Gourmet Student Lunch on Granville Island

by Matthew Black ~ September 20th, 2010. Filed under: Granville Island.

Student made lunches are typically more synonymous with grilled cheese sandwiches and ramen noodles than the orange and yellow pepper soup, steak with vegetables, and pistachio cake offered by the students working Bistro 101 at the Pacific Institute of Culinary Arts. Although PICA instructors supervised the kitchen, students prepared, cooked, and served the meals.

While the restaurant exposed students to the practical realities of the restaurant business,  Granville Island visitors sampled their efforts for at a discount price.

Gonzalo, a dark bearded Spaniard dressed in black and white checkered pants, a neatly tucked white cooking smock and pressed blue PICA apron, carefully wrote down the orders.

“It’s a lot of money, but it’s real world, very practical and we get to do everything,” Gonzalo said about his school.

He stooped to place the soup bowl on the table and recounted how he moved from Barcelona at the behest of a girl and took up cooking as a career path in Vancouver.

“It didn’t work out, but I’m happy here,” he said while nodding towards the view of False Creek and the Burrard Street Bridge ahead of him.

“This is my first day,” he said before returning with the tablespoon he had forgotten.

When pushed into the liquid, at Gonzalo’s suggestion, the flecks of chorizo sausage ringing the bowl enlivened the viscous creaminess of the orange and yellow mixture.

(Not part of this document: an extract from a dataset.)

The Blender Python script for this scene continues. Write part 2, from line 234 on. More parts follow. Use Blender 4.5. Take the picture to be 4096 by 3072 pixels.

He grinned at the idea of opening his own restaurant on the famous Las Ramblas strip in his hometown as he served the main course. Apart from the grill marked steak, a fist-high stack of grilled vegetables and flowered row of purple mashed potatoes lined the plate’s surface. The béarnaise sauce softened the steak and dulled the bite from the fresh ground pepper covering the plate.

Desert was a miniature green pistachio cake topped by strawberry sorbet and candied pistachio that dissolved as the sorbet dripped through the cake’s crumbled surface. The combination soon collapsed into a soupy pile best scooped up with a spoon.

Coffee and the bill followed in short order.

“Thank you and come back soon,” said the white-haired maitre d’/instructor as he returned coats and hats.